Segundo André Degenszajn, secretário-geral do Gife, o aumento de interesse pela área entre as famílias mais ricas do Brasil é um reflexo de um movimento.
"As motivações delas vêm, principalmente, após deixarem o controle de suas empresas ou de abrirem capital, assim, acabam se afastam dos cargos administrativos e criando suas próprias instituições filantrópicas", diz Degenszajn.
Apesar da visão positiva predominante, parte dos entrevistados foi mais cética em relação aos próximos anos "prevendo" um "futuro negro" para o setor, ou seja, um decréscimo do movimento do qual fazem parte, mencionando que algumas fundações estão fechando em função da crise.
"A recessão e as empresas e o Brasil com menos recursos, levam ao encolhimento do campo filantrópico", conta Degenszajn. "Porque o dinheiro não está nas instituições, a maior parte das fundações recebem recursos anuais das suas famílias mantenedoras, que têm aplicações no mercado financeiro, em ações, nas empresas. Então, se o mercado está desaquecido, tende a ter menos recursos para a filantropia", afirma.
De acordo com Degenszajn, a tendência é a de que as famílias não ampliem seus investimentos para 2016, algumas, ainda, devem reduzir os que já faz.
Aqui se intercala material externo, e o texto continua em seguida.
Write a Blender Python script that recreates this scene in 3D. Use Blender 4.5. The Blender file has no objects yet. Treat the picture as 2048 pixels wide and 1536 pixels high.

Ana Carolina Velasco, coordenadora da pesquisa, afirma que as famílias estudadas já têm recursos predestinados ao investimento social e que não ficam tanto associados os cortes da crise. "Mas elas estão tendo mais cuidado, porque querem manter o investimento", diz.
Os bilionários acreditam que o crescimento do setor depende também da união de forças, da superação do caráter individualista dos investidores e do fortalecimento institucional das organizações da sociedade civil como um todo e aumento da profissionalização do setor.
RECURSOS
Em média, as organizações familiares entrevistadas aplicam R$ 14,5 milhões por ano em suas iniciativas filantrópicas. Elas enxergam o papel que representam como complementar ao setor público, de construção da cidadania, de "civilizar" o governo e de questão de moral.
Das organizações ouvidas, 39% afirmaram que o valor de seu investimento social é estipulado com base em uma proporção de seu patrimônio total, apesar de nem todos terem ainda atingido o percentual estipulado.
O dinheiro aplicado é predominantemente oriundo do setor industrial (35%) e do setor financeiro (30%). São famílias que enriqueceram por meio de atividades industriais no final do século 19 e durante o 20, com construção civil, indústria têxtil, tecnologia, siderurgia e cosméticos. O setor bancário e financeiro também são relevantes investidores da área.
ATUAÇÃO
O campo preferido de investimento do grupo de investidores é o da educação, 40% deles aplicam na causa por acreditarem ser um setor estratégico no qual está a raiz dos problemas brasileiros.
A definição de área de foco passa, geralmente, pela vontade do patriarca – responsável pela fortuna das famílias, e pela "cultura familiar", ou seja, pela visão que a família tem do país e da solução para os seus problemas sociais.
No entanto, o relatório mostra que a influência do patriarcado tem se esvaído nas últimas décadas, principalmente após a terceira geração de herdeiros assumirem as organizações, que, por sua vez, passam a ficar sob liderança feminina.
A origem do interesse em atuar na área social entre essas famílias está associada às lembranças afetivas de ações realizadas por seus pais e avós, muitos deles antes de terem feito ou consolidado fortuna.
A religiosidade e a trajetória de vida, como dos antepassados que migraram para o Brasil em condições críticas em tempos de guerras, também estão entre as influências para a prática da filantropia. Somente 11% se dizem inspirados pelas desigualdades sociais.
DESAFIOS
Em contramão a popular cultura de doações dos Estados Unidos, onde heranças investidas em organizações sociais não são tributadas pelo governo, o Brasil tributa dinheiro deixado para herdeiros ou para causas sociais.
Para Degenszajn, esse é dos maiores entraves para a expansão da cultura de investimento familiar social no país. "No Brasil, aos olhos do governo, é indiferente se você coloca o dinheiro numa fundação, apoia uma organização sem fins lucrativos, ou deixa para seu filho."
Investimento social tímido e pouco número de investidores no setor também é encarado como um problema para quem aplica na área. Além de, desorganização e desconexão das próprias organizações, que muitas vezes atuam de forma dispersa, sem foco e de maneira assistencialista.